* **STATED GOAL**
Write out, word for word, the first line of the data below and every line after it through the one containing "scene.view_settings.use_curve_mapping = False".

** Begin **

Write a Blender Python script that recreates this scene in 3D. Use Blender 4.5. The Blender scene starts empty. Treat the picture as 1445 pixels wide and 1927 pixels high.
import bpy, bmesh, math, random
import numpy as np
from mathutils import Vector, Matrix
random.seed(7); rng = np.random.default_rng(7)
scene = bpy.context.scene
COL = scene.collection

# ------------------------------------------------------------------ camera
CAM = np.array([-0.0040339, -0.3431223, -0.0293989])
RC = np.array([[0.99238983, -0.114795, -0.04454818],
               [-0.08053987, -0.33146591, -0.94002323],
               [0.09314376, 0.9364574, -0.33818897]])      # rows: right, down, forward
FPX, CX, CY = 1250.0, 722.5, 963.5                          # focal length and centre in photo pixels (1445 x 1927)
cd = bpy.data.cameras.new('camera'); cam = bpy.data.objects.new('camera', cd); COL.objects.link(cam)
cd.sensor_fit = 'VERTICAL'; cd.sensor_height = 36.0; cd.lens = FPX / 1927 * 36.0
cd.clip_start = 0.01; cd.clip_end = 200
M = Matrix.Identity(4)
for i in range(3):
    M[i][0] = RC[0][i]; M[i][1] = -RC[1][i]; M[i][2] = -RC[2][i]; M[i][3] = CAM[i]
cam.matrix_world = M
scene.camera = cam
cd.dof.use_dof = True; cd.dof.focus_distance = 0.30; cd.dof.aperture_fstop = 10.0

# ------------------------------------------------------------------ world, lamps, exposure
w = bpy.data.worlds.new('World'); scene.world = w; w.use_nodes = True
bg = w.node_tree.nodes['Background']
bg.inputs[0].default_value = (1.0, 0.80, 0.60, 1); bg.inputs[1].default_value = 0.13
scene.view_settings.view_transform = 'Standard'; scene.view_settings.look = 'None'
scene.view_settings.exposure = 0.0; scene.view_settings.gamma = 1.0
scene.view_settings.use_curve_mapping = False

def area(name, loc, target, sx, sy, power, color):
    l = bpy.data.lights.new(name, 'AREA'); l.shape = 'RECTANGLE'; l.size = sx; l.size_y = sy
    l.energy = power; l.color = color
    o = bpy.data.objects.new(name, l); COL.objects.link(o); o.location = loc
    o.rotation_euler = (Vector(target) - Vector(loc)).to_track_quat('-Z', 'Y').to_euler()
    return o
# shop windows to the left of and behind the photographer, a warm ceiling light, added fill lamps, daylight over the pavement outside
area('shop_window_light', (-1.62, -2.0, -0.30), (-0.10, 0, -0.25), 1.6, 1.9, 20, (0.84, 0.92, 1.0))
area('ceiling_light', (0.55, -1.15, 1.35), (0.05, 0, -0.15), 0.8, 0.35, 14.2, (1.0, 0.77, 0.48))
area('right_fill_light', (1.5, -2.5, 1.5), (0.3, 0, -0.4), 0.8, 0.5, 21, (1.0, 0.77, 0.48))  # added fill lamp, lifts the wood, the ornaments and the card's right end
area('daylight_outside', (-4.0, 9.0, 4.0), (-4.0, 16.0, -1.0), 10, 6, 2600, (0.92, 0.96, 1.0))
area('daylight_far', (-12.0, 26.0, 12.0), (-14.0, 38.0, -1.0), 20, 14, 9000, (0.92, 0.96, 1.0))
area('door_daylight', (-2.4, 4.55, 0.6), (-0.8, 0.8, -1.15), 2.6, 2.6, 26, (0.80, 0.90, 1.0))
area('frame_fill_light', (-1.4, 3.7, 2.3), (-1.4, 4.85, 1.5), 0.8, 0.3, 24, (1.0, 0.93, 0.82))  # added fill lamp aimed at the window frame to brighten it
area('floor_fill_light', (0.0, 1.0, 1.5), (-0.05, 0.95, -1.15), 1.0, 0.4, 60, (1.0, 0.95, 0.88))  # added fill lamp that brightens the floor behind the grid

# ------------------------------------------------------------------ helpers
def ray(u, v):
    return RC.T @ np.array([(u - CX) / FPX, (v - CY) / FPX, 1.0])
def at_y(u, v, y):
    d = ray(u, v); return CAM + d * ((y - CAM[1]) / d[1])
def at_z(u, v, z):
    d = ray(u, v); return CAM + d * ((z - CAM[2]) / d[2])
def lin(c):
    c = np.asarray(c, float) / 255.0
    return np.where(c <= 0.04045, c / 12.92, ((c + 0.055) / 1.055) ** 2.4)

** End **

* **FINISHED ANSWER**
Write a Blender Python script that recreates this scene in 3D. Use Blender 4.5. The Blender scene starts empty. Treat the picture as 1445 pixels wide and 1927 pixels high.
import bpy, bmesh, math, random
import numpy as np
from mathutils import Vector, Matrix
random.seed(7); rng = np.random.default_rng(7)
scene = bpy.context.scene
COL = scene.collection

# ------------------------------------------------------------------ camera
CAM = np.array([-0.0040339, -0.3431223, -0.0293989])
RC = np.array([[0.99238983, -0.114795, -0.04454818],
               [-0.08053987, -0.33146591, -0.94002323],
               [0.09314376, 0.9364574, -0.33818897]])      # rows: right, down, forward
FPX, CX, CY = 1250.0, 722.5, 963.5                          # focal length and centre in photo pixels (1445 x 1927)
cd = bpy.data.cameras.new('camera'); cam = bpy.data.objects.new('camera', cd); COL.objects.link(cam)
cd.sensor_fit = 'VERTICAL'; cd.sensor_height = 36.0; cd.lens = FPX / 1927 * 36.0
cd.clip_start = 0.01; cd.clip_end = 200
M = Matrix.Identity(4)
for i in range(3):
    M[i][0] = RC[0][i]; M[i][1] = -RC[1][i]; M[i][2] = -RC[2][i]; M[i][3] = CAM[i]
cam.matrix_world = M
scene.camera = cam
cd.dof.use_dof = True; cd.dof.focus_distance = 0.30; cd.dof.aperture_fstop = 10.0

# ------------------------------------------------------------------ world, lamps, exposure
w = bpy.data.worlds.new('World'); scene.world = w; w.use_nodes = True
bg = w.node_tree.nodes['Background']
bg.inputs[0].default_value = (1.0, 0.80, 0.60, 1); bg.inputs[1].default_value = 0.13
scene.view_settings.view_transform = 'Standard'; scene.view_settings.look = 'None'
scene.view_settings.exposure = 0.0; scene.view_settings.gamma = 1.0
scene.view_settings.use_curve_mapping = False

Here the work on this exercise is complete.